GÜNDEM FARKI Bu toplantı ertesinde düşündüm ki masaya ne "Türban", ne Cumhurbaşkanlığı seçimi, ne Türkiye gündeminin bunlar gibi "Kendince önemli" kriz konuları gelmişti. Daha sonra da, 2003 ve 2005'te İstanbul'da yapılan Avrasya Toplantıları'nda eski cumhurbaşkanı Süleyman Demirel'in, Iliescu, Gaydar, Primakov, Gencher, Aytmatov gibi yabancı konuklarla birlikte yaptığı konuşmaları ve aralarındaki tartışmaların zabıtlarını okudum. Demirel bu söylemlerinde gerek Avrasya'ya, gerekse dünya konjonktürüne dönük, gerçekten evrensel ölçüde değerli vizyon sunmuş ve bakış açıları seslendirmişti. Olaylara bu düzeyde, böyle geniş açıdan bakabilen bir ismin, şimdi Türk toplumuna kısır günlük iç politika tartışmalarının bir tarafı olarak kendini sunmasının acıklı olduğunu düşündüm. Aynı şekilde, Türkiye'nin ve dünyanın gerçek gündemi yerine ve krizlerden fırsat çıkartılmasının yolları aranacağına sürekli yeni krizler üretmeye çalışan kadrolara mahkum olmanın dayanılmaz ağırlığına takıldım yine. Düşündüm ki Türkiye'de "Kiki" tek anlamlı oluveriyor.
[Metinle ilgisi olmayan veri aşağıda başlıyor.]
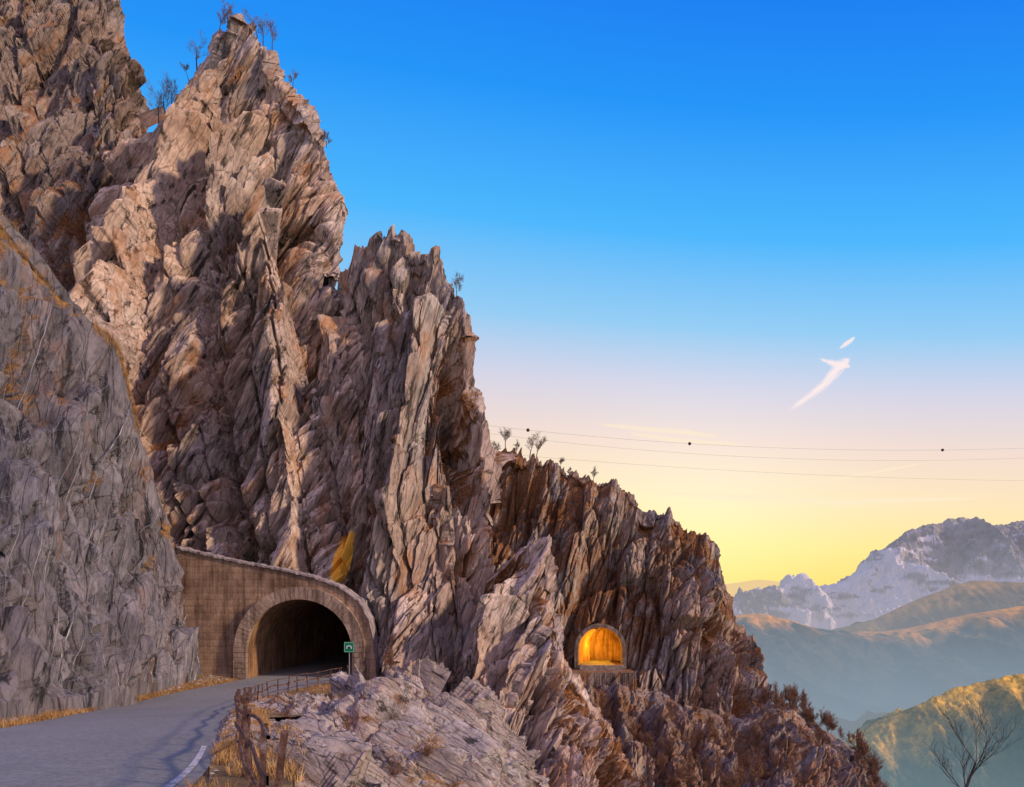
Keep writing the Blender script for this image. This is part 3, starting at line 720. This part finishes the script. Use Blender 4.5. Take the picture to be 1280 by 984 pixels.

FİGÜRAN OLMAYALIM İçe döner ve kendi ürettiğimiz krizlerle günlerimizi geçirirsek, "Büyük Dünya"nın figüran toplumları arasında kalacağımızı bilmeliyiz. Üretici olmak yerine sadece tüketici olmak, gerçekten acı bir kader gibi yapışmamalı siyaset ve düşünce dünyamıza. İçinde bulunduğumuz "Uzay Çağı"nın yansımaları günlük hayatımızda. Örneğin artık kol saatlerine bile giren "GPS" (Global Positioning System) ABD Savunma Bakanlığı'nın 14 milyar dolarlık araştırmaları sonunda oluştu. Oysa geçmiş çağlarda, bırakın dünyanın neresinde bulunulduğunun uydular yardımıyla 5 santim hatayla bilinmesini, saatin kaç olduğunu bile Avrupalılara sadece çan sesleri ile Kilise bildirebilirdi. Orta Çağ Avrupa'sında, insanların zamanı ölçmesi bile günahtı, çünkü zaman Allah'a ait bir olguydu. Buna göre Allah'a ait olan zamanı bir ücret karşılığında iş anlaşmasıyla kiralayan insan da, tefecilik yapmış gibi günah işlemiş sayılırdı. Yani eğer canınız bu tür tartışmaları yapmayı çekiyorsa, kolunuzdaki saatin de laikliğin bir güvencesi olduğunu söyleyip, "Artık zamanı ne çan sesiyle, ne de ezanla ölçüyoruz" da diyebilir ve rejim krizini sürdürebilirsiniz. Ama bunun sonu var mı, bu da başka bir mesele. Neticede bu satırların yazarı Avrasya'yı tartışırken "Dünyalı" olmanın birkaç saatlik nefesini almaktan çok mutluluk duydu.